PwC’s 29th Global CEO Survey found that 56% of CEOs say AI has delivered neither revenue nor cost benefits, despite continued investment. It also raises the question of whether AI investments can be governed, measured, and defended at board level.
AI may help employees work faster, but if businesses cannot measure returns, govern spending, or connect AI use to business outcomes, productivity gains remain difficult to translate into business value.
The finance bottleneck
While AI is changing how people work, basic barriers to productivity remain.
Only a third of employees (31%) say company spending processes are straightforward, 29% say finance processes have delayed or slowed work, and 28% say approvals are too complex and time-consuming.
When processes are slow and cumbersome, quick fixes become more attractive and workarounds more likely. Six in ten employees (60%) say they frequently bend rules or find loopholes to access money. This is a warning sign that slow processes frustrate employees and weaken control.
“Productivity gains should be achieved by actively supporting workers on their AI journey, helping them build skills, removing friction, and enabling them to contribute at a higher value.” – Dr Naeema Pasha, Founder of The World of Work Institute, Henley Business School.
Shadow AI spend
Unlike traditional technology purchases, AI adoption happens incrementally through subscriptions, usage-based pricing models and departmental spending. The costs can become fragmented across teams, leading to duplicate tools, unmanaged renewals and unclear ownership.
In fact, only a quarter of finance leaders (27%) say clear policies and controls fully govern AI use and purchasing. Without visibility into what tools employees are using, businesses struggle to answer basic questions.
What AI tools are being used? Who owns them? What data is being shared? What are they costing? What business value are they creating?
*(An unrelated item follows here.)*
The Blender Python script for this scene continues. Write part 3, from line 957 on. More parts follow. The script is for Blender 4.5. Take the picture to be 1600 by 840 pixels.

The answer is to build governance into spending before money leaves the business, giving finance teams real-time visibility and control when decisions are made.
Why finance is central to AI governance
The finance function has quickly become central to business productivity, providing the strategy and infrastructure to help employees act quickly and responsibly while maintaining the right controls.
Soldo’s research found that nearly three-quarters (73%) of finance leaders say finance is responsible for overseeing AI investment and performance. Meanwhile, employees are equally positive about finance, with 41% describing the function as an enabler.
This reflects a broader strategic shift in the CFO role. Finance has the trust. It now needs systems and processes that keep pace with faster decision-making and decentralised spending as businesses harness new technology.
The next phase of productivity
AI is helping employees work faster, but faster work does not automatically lead to greater productivity. True productivity emerges when technology, processes and governance work together.
To achieve this, finance leaders should focus on enabling employees to access tools, maintaining robust controls, supporting ongoing training, and implementing real-time visibility into spending to prevent costs from becoming unmanageable.
Productivity is a governance challenge, and the businesses that can combine speed, visibility and accountability will be best positioned to turn AI investment into long-term value.